No BSP rate cuts for now — HSBC

Lawrence Agcaoili - The Philippine Star

MANILA, Philippines — British banking giant HSBC said the Bangko Sentral ng Pilipinas would likely be on an extended pause by keeping interest rates unchanged anew, while Dutch financial institution ING Bank said the BSP is likely to resume its easing cycle during its first rate setting meeting for the year tomorrow.

Noelan Arbis, economist at HSBC, said the BSP’s Monetary Board would likely keep interest rates steady as it remains committed to an easing bias this year.

“BSP officials remain committed to reducing the policy rate by another 50 basis points this year. We expect the first 25 basis points cut to happen in the first quarter, but believe it would be more prudent to wait until the March meeting,” Arbis said.

Arbis pointed out there is no harm in waiting.

“We expect the BSP to stay on hold on Feb. 6 and to cut on March 19. We expect another 25 basis points cut in the second quarter,” Arbis said.

The benign inflation environment and slower-than-expected gross domestic product (GDP) growth allowed the BSP to pursue an easing cycle by slashing interest rates by 75 basis points last year, partially unwinding a tightening cycle that saw rates jump by 175 basis points in 2018.

For this year, BSP Governor Benjamin Diokno has already signaled a 50 basis points rate cut.

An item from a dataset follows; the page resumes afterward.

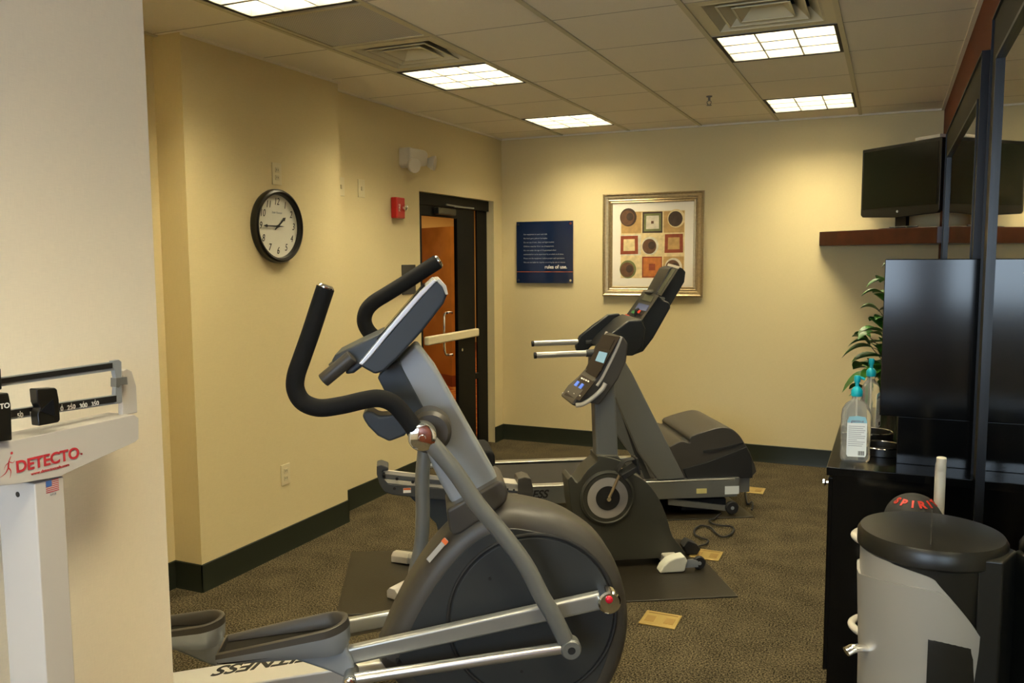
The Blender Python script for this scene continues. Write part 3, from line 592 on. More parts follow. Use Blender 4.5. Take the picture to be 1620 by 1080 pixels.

“The BSP’s decision to hold rates steady in its two previous meetings also signals that a rate cut is just around the corner – and we agree. But we believe the most prudent action would be if the BSP were to wait another meeting before embarking on additional easing,” Arbis said.

Arbis said inflation is back on an uptrend due primarily to a sharp rise in food and transport costs, while further upside risks loom following the Taal Volcano eruption in January.

Arbis added there is no need for the immediate easing as the GDP growth accelerated to 6.4 percent in the fourth quarter of last year from the revised six percent in the third quarter.

Arbis said monetary support remains ample as the BSP continues to lower the bank reserve requirement ratio as part of its commitment to reduce it to single digit level by 2023 from a high of 20 percent in 2017.

On the other hand, ING Bank Manila senior economist Nicholas Mapa believes the Monetary Board would slash interest rates by 25 basis points tomorrow to boost the economy.

“Given the bleak outlook for global growth and dissipating threats to the inflation outlook, BSP will likely keep its foot on the easing pedal to help bolster sagging growth momentum. We expect the benign inflation dynamics to afford BSP scope to cut its policy rate at the Feb. 6 meeting,” Mapa said.